- _Written task_
Find the lines with "part" in them and copy them out.

**** Recorded information ****

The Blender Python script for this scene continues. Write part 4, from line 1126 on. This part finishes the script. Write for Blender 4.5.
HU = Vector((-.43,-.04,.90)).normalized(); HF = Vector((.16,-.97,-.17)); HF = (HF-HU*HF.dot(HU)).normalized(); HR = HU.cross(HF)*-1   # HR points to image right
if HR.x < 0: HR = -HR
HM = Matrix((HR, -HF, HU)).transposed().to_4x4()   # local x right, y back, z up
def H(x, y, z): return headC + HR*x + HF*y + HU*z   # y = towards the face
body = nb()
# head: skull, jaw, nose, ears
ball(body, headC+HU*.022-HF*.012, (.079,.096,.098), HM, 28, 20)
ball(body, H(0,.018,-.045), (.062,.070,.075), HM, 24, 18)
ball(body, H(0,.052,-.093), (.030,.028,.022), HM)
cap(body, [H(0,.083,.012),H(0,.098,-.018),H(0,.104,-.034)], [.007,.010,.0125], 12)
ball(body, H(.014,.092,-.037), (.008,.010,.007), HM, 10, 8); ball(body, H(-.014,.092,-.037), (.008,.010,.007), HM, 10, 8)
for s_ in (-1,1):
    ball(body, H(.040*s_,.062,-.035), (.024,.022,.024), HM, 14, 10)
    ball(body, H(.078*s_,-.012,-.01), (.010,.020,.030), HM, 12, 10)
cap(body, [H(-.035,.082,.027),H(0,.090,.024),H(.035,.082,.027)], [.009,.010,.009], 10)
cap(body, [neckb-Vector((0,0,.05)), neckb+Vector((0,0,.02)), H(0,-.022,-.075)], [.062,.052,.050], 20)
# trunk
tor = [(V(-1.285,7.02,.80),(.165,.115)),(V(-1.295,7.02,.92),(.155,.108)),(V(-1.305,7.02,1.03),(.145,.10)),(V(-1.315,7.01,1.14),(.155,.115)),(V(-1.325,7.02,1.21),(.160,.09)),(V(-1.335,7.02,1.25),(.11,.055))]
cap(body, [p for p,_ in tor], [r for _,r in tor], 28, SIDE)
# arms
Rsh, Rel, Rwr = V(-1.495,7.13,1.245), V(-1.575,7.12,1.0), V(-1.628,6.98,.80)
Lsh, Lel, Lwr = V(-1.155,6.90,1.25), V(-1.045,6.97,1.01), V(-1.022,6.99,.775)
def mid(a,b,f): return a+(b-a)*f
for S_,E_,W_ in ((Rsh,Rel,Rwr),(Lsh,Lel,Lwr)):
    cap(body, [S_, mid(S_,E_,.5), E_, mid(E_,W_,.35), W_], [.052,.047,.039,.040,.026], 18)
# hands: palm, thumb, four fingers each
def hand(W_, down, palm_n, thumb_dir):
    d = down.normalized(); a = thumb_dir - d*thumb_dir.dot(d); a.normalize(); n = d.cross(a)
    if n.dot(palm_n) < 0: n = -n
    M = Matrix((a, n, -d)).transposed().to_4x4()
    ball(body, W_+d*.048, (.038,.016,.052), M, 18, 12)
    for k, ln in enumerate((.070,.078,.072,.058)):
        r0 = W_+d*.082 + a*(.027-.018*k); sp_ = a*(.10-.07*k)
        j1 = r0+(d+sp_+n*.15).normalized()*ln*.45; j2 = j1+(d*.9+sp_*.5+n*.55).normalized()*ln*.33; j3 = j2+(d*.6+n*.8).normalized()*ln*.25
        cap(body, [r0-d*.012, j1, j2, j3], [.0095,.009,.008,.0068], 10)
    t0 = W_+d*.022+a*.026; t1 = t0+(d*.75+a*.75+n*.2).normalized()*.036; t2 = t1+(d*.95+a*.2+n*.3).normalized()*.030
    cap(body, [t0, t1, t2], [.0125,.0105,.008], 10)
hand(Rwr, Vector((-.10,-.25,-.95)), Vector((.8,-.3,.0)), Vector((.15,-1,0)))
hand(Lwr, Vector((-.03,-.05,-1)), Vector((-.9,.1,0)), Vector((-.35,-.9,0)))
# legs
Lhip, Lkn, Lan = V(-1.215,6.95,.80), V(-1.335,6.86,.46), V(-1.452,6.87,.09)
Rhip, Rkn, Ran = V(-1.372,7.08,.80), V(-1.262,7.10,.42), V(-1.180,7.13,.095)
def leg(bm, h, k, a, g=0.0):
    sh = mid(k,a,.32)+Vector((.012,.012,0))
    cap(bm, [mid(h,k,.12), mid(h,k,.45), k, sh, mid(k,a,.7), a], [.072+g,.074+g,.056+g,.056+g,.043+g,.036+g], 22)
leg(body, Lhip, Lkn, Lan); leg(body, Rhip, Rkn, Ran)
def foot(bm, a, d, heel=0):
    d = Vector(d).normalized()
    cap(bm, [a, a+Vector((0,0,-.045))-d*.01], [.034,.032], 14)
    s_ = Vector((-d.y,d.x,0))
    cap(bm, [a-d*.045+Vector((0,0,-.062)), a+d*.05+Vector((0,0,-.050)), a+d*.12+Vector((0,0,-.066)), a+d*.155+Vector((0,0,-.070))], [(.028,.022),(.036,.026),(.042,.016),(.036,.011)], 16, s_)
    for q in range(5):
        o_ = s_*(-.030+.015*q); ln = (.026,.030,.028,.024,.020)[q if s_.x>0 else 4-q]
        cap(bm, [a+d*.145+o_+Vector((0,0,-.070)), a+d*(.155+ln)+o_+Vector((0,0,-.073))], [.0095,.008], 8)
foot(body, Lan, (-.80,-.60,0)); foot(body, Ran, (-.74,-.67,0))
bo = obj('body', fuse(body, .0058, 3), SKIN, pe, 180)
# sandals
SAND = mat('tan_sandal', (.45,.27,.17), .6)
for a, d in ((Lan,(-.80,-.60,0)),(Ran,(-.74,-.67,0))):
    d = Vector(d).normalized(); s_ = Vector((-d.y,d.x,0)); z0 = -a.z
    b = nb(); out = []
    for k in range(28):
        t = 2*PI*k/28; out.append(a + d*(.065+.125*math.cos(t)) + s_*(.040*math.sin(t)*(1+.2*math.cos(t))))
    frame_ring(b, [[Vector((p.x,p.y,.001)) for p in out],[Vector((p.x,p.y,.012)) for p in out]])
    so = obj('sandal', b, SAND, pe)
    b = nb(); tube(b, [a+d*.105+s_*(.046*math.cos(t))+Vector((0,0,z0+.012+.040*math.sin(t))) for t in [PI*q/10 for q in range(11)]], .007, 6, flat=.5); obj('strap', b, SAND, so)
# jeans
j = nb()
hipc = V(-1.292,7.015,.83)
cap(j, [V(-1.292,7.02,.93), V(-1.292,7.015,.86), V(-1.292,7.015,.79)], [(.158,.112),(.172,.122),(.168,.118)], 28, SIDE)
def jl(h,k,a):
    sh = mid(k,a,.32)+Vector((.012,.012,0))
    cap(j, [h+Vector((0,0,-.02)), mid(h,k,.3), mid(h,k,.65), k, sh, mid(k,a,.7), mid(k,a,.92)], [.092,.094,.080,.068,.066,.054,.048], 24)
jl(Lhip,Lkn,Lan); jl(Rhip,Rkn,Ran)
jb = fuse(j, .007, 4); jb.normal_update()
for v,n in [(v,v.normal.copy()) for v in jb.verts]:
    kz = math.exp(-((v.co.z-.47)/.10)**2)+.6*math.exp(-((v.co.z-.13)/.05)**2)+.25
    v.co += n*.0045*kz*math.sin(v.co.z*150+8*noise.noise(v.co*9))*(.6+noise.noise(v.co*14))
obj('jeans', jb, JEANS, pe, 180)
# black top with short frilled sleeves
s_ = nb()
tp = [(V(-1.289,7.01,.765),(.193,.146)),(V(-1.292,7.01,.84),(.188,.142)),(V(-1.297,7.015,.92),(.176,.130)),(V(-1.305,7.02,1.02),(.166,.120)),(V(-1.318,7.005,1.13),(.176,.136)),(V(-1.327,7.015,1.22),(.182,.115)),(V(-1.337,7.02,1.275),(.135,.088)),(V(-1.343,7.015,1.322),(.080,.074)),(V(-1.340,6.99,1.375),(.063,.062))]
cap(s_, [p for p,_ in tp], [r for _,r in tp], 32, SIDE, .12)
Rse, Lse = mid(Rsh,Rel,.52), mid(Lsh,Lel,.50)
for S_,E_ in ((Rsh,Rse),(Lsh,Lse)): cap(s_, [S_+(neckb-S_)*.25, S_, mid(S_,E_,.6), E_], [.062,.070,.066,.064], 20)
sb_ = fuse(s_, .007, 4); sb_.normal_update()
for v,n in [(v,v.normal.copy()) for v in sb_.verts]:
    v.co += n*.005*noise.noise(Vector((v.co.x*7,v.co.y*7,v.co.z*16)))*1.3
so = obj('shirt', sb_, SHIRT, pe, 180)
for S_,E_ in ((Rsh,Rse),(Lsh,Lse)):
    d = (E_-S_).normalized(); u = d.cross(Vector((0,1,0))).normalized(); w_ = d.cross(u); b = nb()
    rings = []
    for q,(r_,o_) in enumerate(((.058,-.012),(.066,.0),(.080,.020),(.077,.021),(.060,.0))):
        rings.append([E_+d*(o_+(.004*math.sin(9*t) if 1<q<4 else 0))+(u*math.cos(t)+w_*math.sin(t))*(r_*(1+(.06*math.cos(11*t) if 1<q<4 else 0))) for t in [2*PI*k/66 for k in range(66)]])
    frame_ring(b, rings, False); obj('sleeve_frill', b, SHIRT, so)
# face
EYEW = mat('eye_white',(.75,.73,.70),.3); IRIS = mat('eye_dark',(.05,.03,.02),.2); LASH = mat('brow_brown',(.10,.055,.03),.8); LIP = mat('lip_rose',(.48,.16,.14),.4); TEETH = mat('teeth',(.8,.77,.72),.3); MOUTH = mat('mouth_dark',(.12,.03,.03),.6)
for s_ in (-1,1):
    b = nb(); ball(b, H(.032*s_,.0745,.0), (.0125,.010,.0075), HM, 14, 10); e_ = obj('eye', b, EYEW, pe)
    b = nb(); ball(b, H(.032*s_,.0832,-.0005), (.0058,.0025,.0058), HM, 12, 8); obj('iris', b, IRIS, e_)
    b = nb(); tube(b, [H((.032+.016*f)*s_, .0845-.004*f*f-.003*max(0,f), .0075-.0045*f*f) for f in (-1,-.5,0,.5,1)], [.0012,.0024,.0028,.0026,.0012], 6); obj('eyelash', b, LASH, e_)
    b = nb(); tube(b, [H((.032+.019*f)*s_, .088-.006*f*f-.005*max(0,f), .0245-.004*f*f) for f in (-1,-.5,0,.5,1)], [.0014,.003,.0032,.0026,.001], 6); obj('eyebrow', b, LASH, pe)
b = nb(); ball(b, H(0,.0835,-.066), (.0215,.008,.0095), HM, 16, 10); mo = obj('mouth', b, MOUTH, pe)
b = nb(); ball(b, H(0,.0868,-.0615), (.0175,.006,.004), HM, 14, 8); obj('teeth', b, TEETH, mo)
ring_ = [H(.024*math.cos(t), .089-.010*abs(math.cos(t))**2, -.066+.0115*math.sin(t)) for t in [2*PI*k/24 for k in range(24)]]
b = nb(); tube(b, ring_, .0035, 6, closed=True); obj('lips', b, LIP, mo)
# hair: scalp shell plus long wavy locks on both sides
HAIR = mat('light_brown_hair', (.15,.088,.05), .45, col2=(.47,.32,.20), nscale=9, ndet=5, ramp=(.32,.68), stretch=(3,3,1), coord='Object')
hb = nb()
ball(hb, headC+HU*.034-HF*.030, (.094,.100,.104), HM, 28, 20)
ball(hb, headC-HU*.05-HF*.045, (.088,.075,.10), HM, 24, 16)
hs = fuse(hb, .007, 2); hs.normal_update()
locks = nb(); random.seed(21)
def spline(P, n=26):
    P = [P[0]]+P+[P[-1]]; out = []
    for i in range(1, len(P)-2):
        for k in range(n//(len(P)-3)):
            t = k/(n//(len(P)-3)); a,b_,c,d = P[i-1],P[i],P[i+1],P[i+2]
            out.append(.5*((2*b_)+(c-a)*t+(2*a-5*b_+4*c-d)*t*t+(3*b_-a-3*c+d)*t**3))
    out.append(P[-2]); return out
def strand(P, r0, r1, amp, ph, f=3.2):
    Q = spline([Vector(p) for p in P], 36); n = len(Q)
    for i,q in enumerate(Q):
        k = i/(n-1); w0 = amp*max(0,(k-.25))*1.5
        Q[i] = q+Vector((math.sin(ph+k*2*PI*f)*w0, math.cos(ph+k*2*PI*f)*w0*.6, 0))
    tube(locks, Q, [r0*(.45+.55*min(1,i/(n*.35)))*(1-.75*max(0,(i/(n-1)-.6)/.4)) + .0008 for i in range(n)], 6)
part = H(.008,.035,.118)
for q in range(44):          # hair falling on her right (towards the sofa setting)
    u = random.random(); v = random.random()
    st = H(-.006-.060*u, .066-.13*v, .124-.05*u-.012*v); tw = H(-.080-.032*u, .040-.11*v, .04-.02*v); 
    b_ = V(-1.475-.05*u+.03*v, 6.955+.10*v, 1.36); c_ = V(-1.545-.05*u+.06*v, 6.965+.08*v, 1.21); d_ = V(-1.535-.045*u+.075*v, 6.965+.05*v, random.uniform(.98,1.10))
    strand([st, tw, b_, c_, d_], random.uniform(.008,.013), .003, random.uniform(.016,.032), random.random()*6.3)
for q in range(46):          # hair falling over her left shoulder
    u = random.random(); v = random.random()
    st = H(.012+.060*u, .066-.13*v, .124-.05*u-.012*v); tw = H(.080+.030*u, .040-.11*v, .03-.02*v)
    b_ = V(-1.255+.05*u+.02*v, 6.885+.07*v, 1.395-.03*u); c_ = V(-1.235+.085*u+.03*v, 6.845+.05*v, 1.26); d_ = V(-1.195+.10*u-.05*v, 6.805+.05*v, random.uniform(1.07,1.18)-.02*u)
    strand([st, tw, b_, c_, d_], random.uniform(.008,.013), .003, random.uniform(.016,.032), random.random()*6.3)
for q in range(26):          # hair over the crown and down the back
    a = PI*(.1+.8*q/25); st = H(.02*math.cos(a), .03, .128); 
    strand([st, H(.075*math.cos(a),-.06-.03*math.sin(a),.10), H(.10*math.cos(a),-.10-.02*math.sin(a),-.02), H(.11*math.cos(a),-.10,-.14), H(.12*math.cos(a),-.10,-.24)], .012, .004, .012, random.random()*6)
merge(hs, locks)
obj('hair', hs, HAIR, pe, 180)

****

- _Solution below_
The Blender Python script for this scene continues. Write part 4, from line 1126 on. This part finishes the script. Write for Blender 4.5.
part = H(.008,.035,.118)